Records with scene code
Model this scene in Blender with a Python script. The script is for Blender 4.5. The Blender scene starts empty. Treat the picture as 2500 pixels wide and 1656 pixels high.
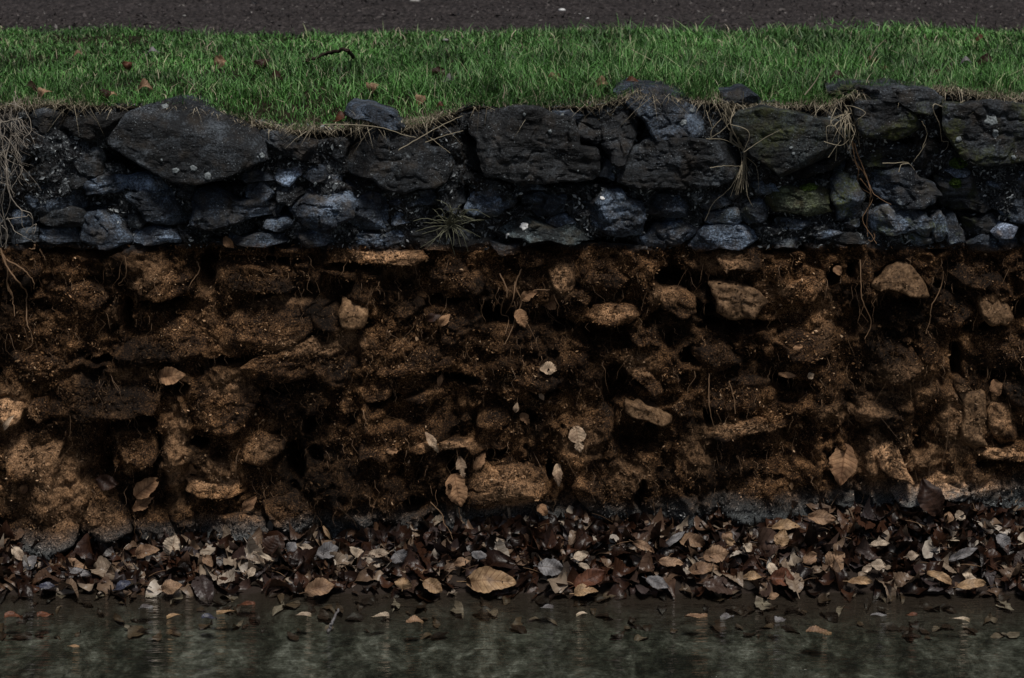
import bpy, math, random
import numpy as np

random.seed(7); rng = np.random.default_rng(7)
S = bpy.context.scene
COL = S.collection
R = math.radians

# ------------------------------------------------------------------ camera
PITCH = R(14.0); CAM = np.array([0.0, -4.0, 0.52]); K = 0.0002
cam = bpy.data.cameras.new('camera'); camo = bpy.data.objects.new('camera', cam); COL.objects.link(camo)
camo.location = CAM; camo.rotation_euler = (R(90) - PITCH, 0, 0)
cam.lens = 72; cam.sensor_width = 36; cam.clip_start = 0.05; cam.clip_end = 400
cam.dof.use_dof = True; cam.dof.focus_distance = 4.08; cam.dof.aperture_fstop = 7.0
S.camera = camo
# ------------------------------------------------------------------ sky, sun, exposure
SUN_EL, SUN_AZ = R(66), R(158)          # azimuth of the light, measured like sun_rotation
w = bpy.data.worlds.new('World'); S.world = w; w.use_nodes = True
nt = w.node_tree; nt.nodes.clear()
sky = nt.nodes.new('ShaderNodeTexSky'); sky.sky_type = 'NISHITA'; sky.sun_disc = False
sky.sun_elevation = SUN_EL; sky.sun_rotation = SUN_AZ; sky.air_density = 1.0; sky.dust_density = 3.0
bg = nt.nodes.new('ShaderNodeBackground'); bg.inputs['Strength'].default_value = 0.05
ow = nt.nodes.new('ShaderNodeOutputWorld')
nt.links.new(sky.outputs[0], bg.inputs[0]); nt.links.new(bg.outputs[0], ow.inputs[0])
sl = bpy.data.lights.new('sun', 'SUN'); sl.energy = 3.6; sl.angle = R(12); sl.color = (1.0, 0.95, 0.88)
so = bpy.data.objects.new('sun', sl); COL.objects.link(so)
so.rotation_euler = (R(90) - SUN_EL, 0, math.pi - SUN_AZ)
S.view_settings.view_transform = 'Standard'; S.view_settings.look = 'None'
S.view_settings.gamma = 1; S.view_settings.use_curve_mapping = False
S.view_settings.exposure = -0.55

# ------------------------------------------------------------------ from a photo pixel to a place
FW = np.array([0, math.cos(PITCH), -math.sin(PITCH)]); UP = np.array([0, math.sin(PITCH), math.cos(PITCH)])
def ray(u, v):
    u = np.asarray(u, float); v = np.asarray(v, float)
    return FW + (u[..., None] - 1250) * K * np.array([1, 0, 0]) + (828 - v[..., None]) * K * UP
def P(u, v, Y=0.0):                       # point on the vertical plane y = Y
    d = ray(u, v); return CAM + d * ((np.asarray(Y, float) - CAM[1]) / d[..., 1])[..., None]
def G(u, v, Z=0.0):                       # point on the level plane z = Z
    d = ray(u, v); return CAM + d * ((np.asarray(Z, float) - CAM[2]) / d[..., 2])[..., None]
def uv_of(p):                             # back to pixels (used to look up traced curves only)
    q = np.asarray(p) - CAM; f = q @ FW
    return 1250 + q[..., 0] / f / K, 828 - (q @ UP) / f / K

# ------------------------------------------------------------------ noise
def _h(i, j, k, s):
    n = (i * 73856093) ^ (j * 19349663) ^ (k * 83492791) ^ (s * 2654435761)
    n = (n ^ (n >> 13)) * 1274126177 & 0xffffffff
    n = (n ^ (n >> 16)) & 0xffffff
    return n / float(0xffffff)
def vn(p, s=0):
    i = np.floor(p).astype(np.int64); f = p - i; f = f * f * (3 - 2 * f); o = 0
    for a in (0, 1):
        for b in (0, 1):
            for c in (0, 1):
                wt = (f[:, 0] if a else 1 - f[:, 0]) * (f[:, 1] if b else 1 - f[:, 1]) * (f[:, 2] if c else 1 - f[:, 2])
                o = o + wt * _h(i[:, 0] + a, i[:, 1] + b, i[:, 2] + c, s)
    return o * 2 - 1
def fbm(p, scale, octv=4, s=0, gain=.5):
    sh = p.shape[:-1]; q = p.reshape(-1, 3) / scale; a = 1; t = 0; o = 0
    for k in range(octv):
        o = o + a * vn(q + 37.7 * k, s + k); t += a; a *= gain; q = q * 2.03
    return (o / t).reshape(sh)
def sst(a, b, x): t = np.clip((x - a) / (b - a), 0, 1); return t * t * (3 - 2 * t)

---

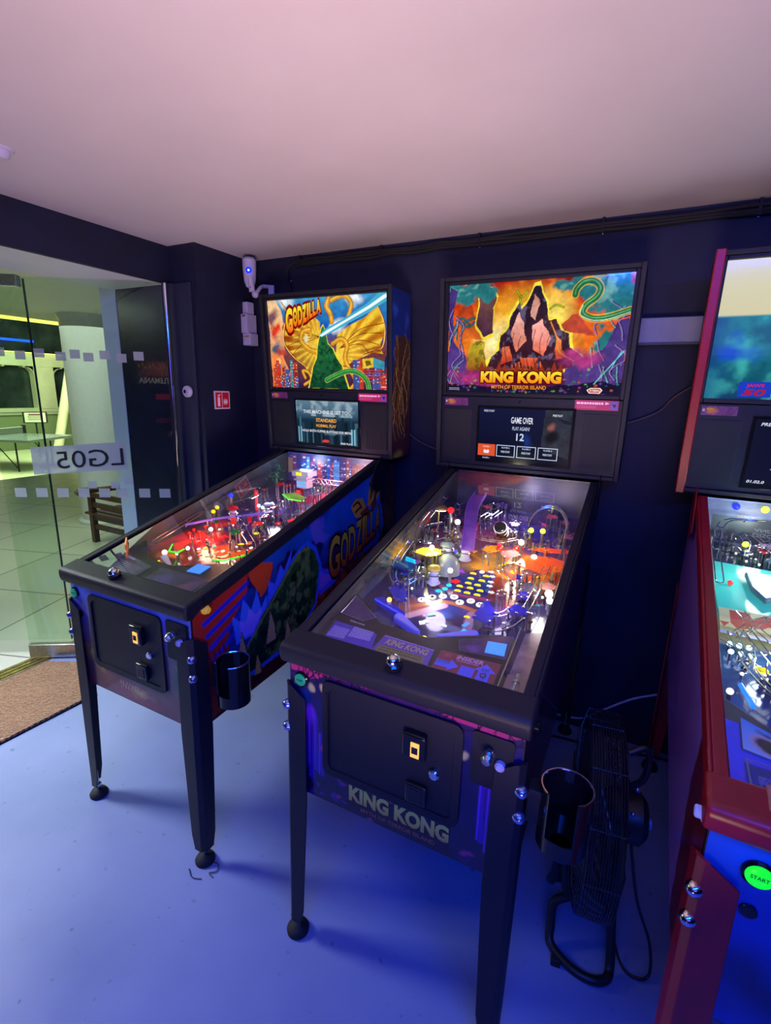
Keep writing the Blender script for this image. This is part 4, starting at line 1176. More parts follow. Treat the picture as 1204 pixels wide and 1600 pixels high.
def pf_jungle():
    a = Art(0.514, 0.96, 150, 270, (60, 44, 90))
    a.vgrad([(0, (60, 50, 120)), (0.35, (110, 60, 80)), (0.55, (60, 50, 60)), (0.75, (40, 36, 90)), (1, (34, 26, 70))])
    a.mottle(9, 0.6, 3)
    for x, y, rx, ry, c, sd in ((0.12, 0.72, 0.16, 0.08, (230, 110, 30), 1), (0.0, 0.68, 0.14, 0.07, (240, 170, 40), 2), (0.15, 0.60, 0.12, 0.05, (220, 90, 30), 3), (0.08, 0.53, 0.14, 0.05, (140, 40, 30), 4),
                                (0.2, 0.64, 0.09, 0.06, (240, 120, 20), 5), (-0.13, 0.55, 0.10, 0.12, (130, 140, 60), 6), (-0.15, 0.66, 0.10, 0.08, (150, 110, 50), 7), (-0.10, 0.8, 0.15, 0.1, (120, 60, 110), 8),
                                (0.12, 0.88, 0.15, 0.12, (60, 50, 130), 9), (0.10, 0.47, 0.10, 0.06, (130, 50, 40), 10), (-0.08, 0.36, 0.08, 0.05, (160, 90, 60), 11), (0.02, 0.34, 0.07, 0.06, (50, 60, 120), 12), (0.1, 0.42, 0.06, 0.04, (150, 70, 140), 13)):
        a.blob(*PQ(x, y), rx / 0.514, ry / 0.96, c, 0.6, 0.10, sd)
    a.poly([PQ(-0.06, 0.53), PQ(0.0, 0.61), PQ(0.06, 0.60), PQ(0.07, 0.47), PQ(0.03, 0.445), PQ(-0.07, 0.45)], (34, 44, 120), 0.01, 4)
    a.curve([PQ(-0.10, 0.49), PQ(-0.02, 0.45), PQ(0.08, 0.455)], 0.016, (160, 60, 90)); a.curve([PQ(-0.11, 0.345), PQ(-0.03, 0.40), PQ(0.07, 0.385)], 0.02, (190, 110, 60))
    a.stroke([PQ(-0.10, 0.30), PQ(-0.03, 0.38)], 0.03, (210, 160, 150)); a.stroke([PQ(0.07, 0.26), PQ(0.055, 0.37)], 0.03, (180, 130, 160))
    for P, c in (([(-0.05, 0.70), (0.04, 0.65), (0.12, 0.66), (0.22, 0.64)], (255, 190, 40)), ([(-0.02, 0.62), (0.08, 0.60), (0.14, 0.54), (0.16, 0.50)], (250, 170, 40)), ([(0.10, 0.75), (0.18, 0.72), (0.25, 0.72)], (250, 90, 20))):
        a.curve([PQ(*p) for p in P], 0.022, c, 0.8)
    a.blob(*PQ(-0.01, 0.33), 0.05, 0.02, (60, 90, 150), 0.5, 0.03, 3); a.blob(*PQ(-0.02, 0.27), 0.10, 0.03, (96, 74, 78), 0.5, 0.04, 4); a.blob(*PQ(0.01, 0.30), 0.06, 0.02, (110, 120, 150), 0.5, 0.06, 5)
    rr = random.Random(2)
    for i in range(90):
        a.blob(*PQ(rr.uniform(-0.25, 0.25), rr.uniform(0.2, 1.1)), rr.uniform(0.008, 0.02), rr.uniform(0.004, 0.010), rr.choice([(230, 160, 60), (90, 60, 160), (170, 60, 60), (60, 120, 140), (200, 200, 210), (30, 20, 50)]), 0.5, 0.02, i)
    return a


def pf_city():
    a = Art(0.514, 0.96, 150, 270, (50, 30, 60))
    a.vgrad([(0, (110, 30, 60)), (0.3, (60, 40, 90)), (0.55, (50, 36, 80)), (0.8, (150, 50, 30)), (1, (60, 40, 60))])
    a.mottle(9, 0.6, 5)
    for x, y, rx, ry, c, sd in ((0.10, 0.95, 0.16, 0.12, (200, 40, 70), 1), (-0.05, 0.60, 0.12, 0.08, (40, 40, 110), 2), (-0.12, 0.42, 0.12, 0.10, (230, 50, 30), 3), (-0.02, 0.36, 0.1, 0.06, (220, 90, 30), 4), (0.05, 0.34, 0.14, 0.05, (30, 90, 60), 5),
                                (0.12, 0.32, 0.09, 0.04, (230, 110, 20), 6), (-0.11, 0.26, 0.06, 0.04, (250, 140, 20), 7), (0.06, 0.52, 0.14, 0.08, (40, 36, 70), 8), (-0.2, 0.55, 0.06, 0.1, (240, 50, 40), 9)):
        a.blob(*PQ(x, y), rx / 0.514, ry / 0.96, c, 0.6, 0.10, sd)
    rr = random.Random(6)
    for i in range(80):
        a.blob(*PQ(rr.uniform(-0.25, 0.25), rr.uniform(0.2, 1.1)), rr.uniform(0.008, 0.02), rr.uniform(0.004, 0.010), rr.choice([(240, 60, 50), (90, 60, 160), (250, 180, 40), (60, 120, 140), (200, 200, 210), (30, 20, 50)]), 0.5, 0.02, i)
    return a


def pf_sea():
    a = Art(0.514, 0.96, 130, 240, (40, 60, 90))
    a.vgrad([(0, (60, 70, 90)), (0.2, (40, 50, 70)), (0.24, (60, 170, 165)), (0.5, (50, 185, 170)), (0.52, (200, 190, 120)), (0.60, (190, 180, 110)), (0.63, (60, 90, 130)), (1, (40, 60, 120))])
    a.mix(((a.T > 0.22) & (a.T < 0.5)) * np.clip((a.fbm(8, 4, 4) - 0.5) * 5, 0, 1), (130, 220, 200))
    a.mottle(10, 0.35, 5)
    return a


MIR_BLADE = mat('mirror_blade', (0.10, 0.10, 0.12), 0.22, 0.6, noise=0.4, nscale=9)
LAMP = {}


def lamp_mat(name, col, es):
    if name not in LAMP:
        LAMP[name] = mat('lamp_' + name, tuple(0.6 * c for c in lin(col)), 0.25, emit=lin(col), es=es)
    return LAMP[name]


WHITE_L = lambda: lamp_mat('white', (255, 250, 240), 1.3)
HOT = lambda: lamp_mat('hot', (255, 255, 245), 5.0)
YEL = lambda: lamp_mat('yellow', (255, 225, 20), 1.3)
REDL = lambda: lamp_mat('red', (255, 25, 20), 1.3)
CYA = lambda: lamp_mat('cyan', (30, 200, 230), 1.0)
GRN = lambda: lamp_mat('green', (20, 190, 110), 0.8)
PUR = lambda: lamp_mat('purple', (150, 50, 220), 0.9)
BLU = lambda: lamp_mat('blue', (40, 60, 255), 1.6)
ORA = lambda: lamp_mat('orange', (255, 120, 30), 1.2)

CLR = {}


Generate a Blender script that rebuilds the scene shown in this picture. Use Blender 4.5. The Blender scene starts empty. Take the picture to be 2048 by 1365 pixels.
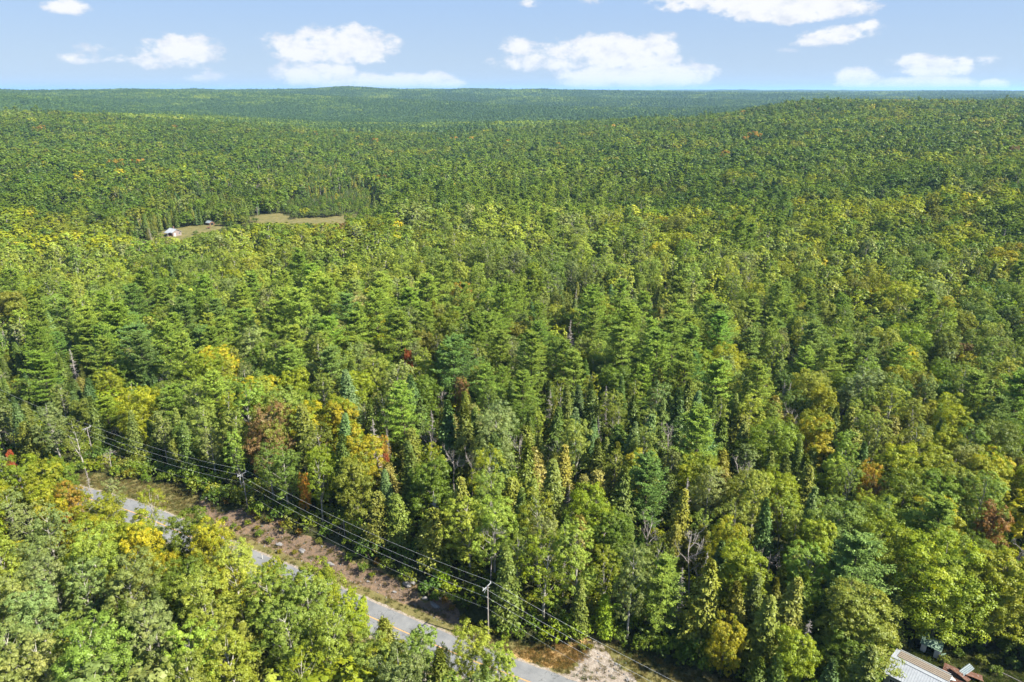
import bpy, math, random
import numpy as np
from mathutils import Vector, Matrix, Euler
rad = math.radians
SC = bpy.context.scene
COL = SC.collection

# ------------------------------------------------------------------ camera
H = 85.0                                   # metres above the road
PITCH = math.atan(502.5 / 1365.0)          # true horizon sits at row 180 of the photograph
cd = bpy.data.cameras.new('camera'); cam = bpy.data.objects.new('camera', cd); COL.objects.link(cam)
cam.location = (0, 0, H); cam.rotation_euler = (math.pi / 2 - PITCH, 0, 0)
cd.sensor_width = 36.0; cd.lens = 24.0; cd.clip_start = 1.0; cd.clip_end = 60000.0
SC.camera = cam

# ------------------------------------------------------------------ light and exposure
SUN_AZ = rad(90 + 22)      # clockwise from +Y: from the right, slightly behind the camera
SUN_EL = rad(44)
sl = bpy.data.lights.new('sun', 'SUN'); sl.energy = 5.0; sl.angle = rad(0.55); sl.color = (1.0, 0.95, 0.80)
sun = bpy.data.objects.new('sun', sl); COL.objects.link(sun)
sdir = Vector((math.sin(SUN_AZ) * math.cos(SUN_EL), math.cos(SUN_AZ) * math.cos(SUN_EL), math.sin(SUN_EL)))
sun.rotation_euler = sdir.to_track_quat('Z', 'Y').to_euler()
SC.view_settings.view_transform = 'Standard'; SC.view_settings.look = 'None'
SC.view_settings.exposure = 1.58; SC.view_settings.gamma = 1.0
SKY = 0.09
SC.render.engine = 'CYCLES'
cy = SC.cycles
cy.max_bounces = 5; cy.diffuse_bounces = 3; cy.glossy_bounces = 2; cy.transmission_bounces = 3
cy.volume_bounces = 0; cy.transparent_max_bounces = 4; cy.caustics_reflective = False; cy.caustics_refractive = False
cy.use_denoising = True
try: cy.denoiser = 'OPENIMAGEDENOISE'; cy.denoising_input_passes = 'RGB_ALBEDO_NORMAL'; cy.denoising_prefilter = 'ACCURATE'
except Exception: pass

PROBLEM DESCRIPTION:
Make an exact copy of only the lines from the one with "Generate a Blender" through the one with "except Exception: pass". Pictures don't belong in it.

SOLUTION FOR THIS PROBLEM:
Generate a Blender script that rebuilds the scene shown in this picture. Use Blender 4.5. The Blender scene starts empty. Take the picture to be 2048 by 1365 pixels.
import bpy, math, random
import numpy as np
from mathutils import Vector, Matrix, Euler
rad = math.radians
SC = bpy.context.scene
COL = SC.collection

# ------------------------------------------------------------------ camera
H = 85.0                                   # metres above the road
PITCH = math.atan(502.5 / 1365.0)          # true horizon sits at row 180 of the photograph
cd = bpy.data.cameras.new('camera'); cam = bpy.data.objects.new('camera', cd); COL.objects.link(cam)
cam.location = (0, 0, H); cam.rotation_euler = (math.pi / 2 - PITCH, 0, 0)
cd.sensor_width = 36.0; cd.lens = 24.0; cd.clip_start = 1.0; cd.clip_end = 60000.0
SC.camera = cam

# ------------------------------------------------------------------ light and exposure
SUN_AZ = rad(90 + 22)      # clockwise from +Y: from the right, slightly behind the camera
SUN_EL = rad(44)
sl = bpy.data.lights.new('sun', 'SUN'); sl.energy = 5.0; sl.angle = rad(0.55); sl.color = (1.0, 0.95, 0.80)
sun = bpy.data.objects.new('sun', sl); COL.objects.link(sun)
sdir = Vector((math.sin(SUN_AZ) * math.cos(SUN_EL), math.cos(SUN_AZ) * math.cos(SUN_EL), math.sin(SUN_EL)))
sun.rotation_euler = sdir.to_track_quat('Z', 'Y').to_euler()
SC.view_settings.view_transform = 'Standard'; SC.view_settings.look = 'None'
SC.view_settings.exposure = 1.58; SC.view_settings.gamma = 1.0
SKY = 0.09
SC.render.engine = 'CYCLES'
cy = SC.cycles
cy.max_bounces = 5; cy.diffuse_bounces = 3; cy.glossy_bounces = 2; cy.transmission_bounces = 3
cy.volume_bounces = 0; cy.transparent_max_bounces = 4; cy.caustics_reflective = False; cy.caustics_refractive = False
cy.use_denoising = True
try: cy.denoiser = 'OPENIMAGEDENOISE'; cy.denoising_input_passes = 'RGB_ALBEDO_NORMAL'; cy.denoising_prefilter = 'ACCURATE'
except Exception: pass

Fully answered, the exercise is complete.